Karachi: The Sindh Assembly has passed landmark legislation against forced conversions amidst strong opposition by religious parties, banned outfits and extremist elements in the Pakistan. The law states that those found guilty of forceful religious conversion will be incarcerated for a minimum of five years and even life imprisonment, along with a fine that is to be paid to the victim, which has no limit, while those acting as a catalyst will be handed a three-year sentence and a fine.

The long-awaited ‘Sindh Criminal Protection Act, 2015’ was finally signed into law through unanimous approval by the southern provincial legislature of Pakistan on November 24, 2016.

This law forbids minors from choosing another religion of their free will until they reach the age of eighteen.

The move was a response to the pressing demands by religious minorities and human rights activists. It has been lauded by human rights organisations, liberal forces and the political elite.

Opposition religious parties, proscribed outfits and extremist elements protested against the law and demanded its withdrawal.

Anjali Kumari Meghwar was allegedly abducted and forced to convert to Islam. She was later married to a Muslim man in 2014 from Daharki, a small town in Sindh. As she was a minor, the court had to a sent to a shelter. Her father Kundan Kumar Menghwar praised the law, saying, “This law against forced conversion will at least protect our children. The new law is a ray of hope for minorities.
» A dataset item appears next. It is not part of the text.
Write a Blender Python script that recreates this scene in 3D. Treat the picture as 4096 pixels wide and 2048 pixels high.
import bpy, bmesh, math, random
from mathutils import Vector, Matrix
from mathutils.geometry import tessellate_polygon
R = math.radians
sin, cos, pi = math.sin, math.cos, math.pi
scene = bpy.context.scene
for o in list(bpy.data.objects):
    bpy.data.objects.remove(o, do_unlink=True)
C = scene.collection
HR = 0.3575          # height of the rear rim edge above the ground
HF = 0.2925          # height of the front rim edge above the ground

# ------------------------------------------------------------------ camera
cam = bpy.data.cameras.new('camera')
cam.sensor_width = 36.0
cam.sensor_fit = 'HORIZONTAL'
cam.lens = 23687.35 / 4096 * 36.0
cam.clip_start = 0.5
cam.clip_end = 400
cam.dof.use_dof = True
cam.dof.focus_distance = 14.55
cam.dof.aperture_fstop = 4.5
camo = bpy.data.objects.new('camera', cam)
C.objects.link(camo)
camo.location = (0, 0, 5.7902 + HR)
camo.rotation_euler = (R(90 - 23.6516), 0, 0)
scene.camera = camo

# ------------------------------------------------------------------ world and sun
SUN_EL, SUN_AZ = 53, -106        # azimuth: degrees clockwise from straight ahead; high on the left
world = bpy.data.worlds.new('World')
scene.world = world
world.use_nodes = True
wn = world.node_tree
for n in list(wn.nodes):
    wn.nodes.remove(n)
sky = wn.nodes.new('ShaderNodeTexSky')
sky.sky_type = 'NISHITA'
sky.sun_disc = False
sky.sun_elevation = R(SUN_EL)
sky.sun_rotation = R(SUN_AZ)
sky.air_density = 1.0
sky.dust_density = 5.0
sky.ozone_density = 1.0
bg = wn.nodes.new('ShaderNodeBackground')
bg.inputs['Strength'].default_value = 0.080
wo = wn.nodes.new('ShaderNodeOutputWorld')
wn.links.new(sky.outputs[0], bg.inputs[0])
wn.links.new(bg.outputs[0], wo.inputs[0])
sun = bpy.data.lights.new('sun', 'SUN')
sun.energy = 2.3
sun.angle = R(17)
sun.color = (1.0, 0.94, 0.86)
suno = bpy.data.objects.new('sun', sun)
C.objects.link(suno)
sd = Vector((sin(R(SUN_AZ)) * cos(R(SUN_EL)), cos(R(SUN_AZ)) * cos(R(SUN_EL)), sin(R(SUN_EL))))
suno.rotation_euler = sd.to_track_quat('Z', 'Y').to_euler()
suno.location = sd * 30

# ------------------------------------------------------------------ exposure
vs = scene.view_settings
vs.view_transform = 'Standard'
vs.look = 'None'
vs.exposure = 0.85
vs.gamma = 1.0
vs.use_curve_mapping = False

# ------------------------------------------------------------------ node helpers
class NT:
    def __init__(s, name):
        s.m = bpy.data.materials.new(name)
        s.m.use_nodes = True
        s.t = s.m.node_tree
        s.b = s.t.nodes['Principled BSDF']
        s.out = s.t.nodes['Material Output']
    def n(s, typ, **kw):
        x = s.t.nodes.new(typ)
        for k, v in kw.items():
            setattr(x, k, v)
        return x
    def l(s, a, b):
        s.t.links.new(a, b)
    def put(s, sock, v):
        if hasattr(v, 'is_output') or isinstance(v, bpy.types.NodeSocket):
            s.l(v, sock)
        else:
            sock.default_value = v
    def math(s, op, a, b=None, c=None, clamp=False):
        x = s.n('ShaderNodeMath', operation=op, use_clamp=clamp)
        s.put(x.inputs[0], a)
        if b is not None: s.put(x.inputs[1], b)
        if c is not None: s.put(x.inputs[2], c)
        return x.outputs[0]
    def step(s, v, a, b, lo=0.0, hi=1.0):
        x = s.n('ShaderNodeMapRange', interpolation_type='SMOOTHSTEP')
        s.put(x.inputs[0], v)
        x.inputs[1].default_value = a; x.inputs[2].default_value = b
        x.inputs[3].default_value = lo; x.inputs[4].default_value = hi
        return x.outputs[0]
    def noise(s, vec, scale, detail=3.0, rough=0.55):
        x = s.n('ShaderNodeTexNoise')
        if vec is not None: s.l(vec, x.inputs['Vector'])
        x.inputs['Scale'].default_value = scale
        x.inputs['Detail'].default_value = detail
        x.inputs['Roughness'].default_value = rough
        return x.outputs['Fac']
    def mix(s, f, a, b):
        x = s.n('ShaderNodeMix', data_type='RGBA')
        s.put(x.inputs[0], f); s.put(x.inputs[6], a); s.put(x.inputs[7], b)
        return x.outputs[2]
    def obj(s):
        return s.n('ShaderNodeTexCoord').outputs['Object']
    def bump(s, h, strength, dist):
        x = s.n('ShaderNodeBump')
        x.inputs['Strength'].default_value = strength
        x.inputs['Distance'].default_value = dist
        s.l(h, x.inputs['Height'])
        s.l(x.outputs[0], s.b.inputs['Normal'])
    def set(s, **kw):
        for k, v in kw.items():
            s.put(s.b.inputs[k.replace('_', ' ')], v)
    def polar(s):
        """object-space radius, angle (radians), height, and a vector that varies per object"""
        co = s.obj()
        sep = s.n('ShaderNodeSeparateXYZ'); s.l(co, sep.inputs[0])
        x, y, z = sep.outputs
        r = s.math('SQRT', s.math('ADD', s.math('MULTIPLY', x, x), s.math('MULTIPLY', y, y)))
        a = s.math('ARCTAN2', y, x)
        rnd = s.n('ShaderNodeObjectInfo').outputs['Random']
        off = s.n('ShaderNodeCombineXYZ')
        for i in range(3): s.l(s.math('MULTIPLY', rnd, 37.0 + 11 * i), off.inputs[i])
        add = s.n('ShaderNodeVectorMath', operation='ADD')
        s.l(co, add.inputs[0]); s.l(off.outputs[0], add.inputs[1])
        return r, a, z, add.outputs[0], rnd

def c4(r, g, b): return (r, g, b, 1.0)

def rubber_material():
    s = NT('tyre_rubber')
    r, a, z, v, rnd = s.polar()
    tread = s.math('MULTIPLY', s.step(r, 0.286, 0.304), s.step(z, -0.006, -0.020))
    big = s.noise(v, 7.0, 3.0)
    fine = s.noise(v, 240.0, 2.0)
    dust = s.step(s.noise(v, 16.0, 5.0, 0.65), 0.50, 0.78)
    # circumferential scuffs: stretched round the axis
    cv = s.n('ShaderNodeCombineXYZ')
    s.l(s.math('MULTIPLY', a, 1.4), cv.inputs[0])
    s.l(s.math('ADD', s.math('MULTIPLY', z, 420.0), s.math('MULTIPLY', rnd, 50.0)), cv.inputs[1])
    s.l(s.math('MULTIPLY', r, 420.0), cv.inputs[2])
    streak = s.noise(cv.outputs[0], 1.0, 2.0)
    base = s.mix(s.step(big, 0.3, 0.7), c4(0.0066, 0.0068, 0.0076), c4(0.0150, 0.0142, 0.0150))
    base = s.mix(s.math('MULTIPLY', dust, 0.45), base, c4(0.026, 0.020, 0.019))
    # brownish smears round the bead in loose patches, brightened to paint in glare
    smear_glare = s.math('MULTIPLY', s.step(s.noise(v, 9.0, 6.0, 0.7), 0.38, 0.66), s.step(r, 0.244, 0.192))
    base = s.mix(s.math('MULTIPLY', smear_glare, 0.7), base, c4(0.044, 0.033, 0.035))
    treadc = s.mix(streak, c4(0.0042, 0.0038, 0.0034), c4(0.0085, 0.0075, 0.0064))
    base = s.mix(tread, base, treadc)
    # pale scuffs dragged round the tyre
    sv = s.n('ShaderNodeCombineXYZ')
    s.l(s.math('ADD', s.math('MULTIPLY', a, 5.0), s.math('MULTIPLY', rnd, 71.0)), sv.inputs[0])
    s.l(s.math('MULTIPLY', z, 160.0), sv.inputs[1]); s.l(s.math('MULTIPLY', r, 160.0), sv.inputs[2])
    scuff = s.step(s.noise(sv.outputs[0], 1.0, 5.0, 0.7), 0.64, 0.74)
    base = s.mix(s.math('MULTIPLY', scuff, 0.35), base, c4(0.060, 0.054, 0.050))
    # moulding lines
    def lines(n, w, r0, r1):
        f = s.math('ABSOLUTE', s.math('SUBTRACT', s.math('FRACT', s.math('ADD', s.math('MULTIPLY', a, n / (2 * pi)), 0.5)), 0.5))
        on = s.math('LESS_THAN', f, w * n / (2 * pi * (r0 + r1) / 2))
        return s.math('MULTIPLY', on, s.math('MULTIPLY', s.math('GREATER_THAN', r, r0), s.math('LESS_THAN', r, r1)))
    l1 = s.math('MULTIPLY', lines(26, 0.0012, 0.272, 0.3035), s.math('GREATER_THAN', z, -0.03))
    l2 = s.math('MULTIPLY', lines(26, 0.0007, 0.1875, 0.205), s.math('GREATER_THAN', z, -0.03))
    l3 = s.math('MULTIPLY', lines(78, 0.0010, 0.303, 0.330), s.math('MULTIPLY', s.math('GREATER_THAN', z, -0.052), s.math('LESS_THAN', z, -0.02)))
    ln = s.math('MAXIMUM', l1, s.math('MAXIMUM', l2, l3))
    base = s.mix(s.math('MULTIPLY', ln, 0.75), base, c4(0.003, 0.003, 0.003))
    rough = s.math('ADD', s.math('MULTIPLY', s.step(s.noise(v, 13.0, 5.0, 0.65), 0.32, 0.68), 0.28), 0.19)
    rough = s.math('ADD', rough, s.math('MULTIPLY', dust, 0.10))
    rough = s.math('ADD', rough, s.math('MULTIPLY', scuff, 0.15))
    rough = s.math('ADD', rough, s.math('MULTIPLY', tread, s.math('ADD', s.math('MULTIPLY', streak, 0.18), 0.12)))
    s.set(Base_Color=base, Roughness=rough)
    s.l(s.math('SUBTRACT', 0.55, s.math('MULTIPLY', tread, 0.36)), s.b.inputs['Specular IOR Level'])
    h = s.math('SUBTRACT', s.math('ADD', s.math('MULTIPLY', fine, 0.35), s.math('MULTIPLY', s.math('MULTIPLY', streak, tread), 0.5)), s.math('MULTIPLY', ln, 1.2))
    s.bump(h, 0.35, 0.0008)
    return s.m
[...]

Hopefully, others will not experience what I went through.”

The new law defined forced conversion as the use of any form of pressure, force, duress or threat, whether physical, emotional or psychological to make another person adopt another religion.

Specific courts and commissions would be established in the province. The courts have to dispose cases within 90 days and the commission will oversee and ensure the implementation of this Act.

Under the newly passed law, adults will be given 21 days to consider their decision to convert and it forbids minors from choosing another religion. The political elite and Human rights activists of the country welcome the new law.

Chairman of the ruling Pakistan Peoples’ Party in Sindh, Bilawal Bhutto Zardari tweeted,” Felicitations to the lawmaker over the unanimously passed bill into a law against forced conversion.”

He pledged that the PPP will introduce the same legislation in the other three provinces when it comes into power.

Senate Standing Committee on Religious Affairs has already declared that forced conversion is against Islamic principles during its sitting in June 2016 in Islamabad.

Senator Eng. Gian Chand of Pakistan Peoples’ Party said, “We are moving forward but I don’t think that forced conversion will be easily eliminated despite the new law. At least now there is a law to punish inhumane evils such as forced conversions. Without a doubt, the Sindh Assembly has taken a remarkable decision.”

Religious Parties, extremists and banned outfits oppose the new law and demand its withdrawal.

Proscribed outfits and religious parties including Ahle Sunnat Wal Jamaat (ASWL), and Jamat Islami, Jamiat Ulema Pakistan (JUI-F) held protest rallies across the country on November 26, 2016, and demanded that the new law be repealed.

“The protests caused fear and distrust among religious minorities,” the spokesperson of Pakistan Hindu Council (PHC) Hote Chand told News Lens Pakistan. He said, “These banned outfits have a history of various rights violations against minorities, so fear is natural within our community.”

There are no confirmed statistics regarding forced conversions in the country, “PHC estimates that at least 300 girls or women were forced to convert to Islam during the first half of current year,” he said.

The bill against the forced conversion was also tabled in the Sindh Assembly a year ago by Nand Kumar Goklani, a member of Sindh Assembly on the reserved seat for minorities. After opposition and protests, Kumar limited his activities to his house. He refused to comment on the protests held against the law when approached on the phone by News Lens Pakistan.

Asma Jehangir, a renowned rights activist, slammed those opposed the law and said, “These extremists have a long history of such practices. They have to oppose every positive move that is in the public’s interest.  Jehangir further commented,” These religious parties have damaged the image of Pakistan internationally.”

The Parliament is authorised to adopt any law to avoid violations of basic human rights. “Those who have reservations regarding the new law should get themselves elected to the parliament first, and then try to change the law,” Dr Sikander Ali Mendhro, a member of Sindh Assembly, said. He said that the law will not be repealed at any cost. “We must ensure that no one is forced to change their religion, and this law will help to stop this practice,” added Mendhro.

Senator Eng. Gian Chand replied cautiously regarding the protests held by those who oppose the bill and said that everybody has the right to express their opinion.

Mufti Naeem-Ur-Rehman, a well-known cleric, and Nasir Mehmood Soomro, Secretary General of JUI-F Sindh chapter both said that prohibition for minors to convert is wrong. According to them, the law is against the ‘Quran and Sunna’ and demanded that it be repealed immediately. “Several companions of the Holy Prophet (peace be upon him), including Hazrat Ali (RA), had accepted Islam when they were in their teenage,” they added.